Saturday, April 10, 2021

Princess Jellyfish Vol. 2 by Akiko Higashimura


Right now, this whole series is available on Kindle Unlimited and I. Am. Obsessed. So, if you follow me for X type of book reviews, please excuse me while I proceed to blissfully geek out over manga for the next couple days, because I used to be TOTALLY into that.

Princess Jellyfish is so good. It's a josei manga, which means it's for older women, and even though the premise is kind of silly in that "in what world?" way that anime and manga can be, it isn't so off the wall that it feels like an Olympic shark-jumping competition. Basically, it's this slice-of-life comic set in this apartment complex where this group of otaku girls all live together. They call themselves "amars," or nuns, and their apartment is the nunnery. But developers want to bulldoze the place down and replace it with something else so they have to figure out a plan to save it. Also, the heroine, Tsukimi, finds out the gorgeous girl she had a run-in with is actually a rich boy in drag named Kuranosuke, only she might be in love with his older half brother, Shu. WHAT IS LIFE.

This is like one of maybe three books about nerdy girls that didn't make me want to throw my books out the window. In some ways it's like a better version of FANGIRL by Rainbow Rowell, because Cath was a raging twatwaffle on wheels who was portrayed as being morally in the right (even though she was basically the villain in her own story), these girls all end up undergoing pretty major character arcs. In the first books, they learn that they have allowed their interests to run their lives and basically turn them into selfish, antisocial people, and as the stories go on, they seem to be learning how to embrace their hobbies in healthier ways, while also socializing with one another and embracing team-work (but not at the cost of their true selves). It's surprisingly empowering and sweet, and watching the friendship between them all develop and grow is one of the best parts of the story for me.
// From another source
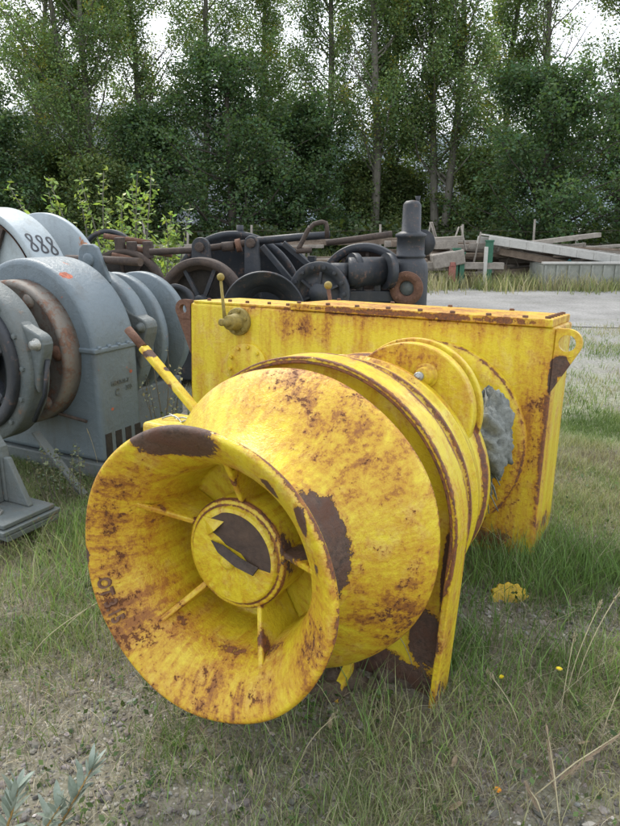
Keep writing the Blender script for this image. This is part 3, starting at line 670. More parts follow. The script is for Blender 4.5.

The romance is a bit less compelling. Shu and Kuranosuke are both very flawed characters. Kuranosuke is more interesting because of his circumstances whereas Shu comes off as a bit more bland. I feel like that may end up becoming his character arc as well, perhaps similarly to the French film, The Closet; Shu thinks he has slept with a woman he hasn't (he's actually a thirty-year-old virgin) and his "prowess" frightens him and shames him, even as it raises him in the estimation of his womanizing father and makes Tsukimi jealous and conflicted. I'm curious to see what the author does with that.

If you're interested in slice-of-life manga-- especially those geared towards older audiences-- I think you'll really enjoy Princess Jellyfish. I find that I'm really enjoying it a lot.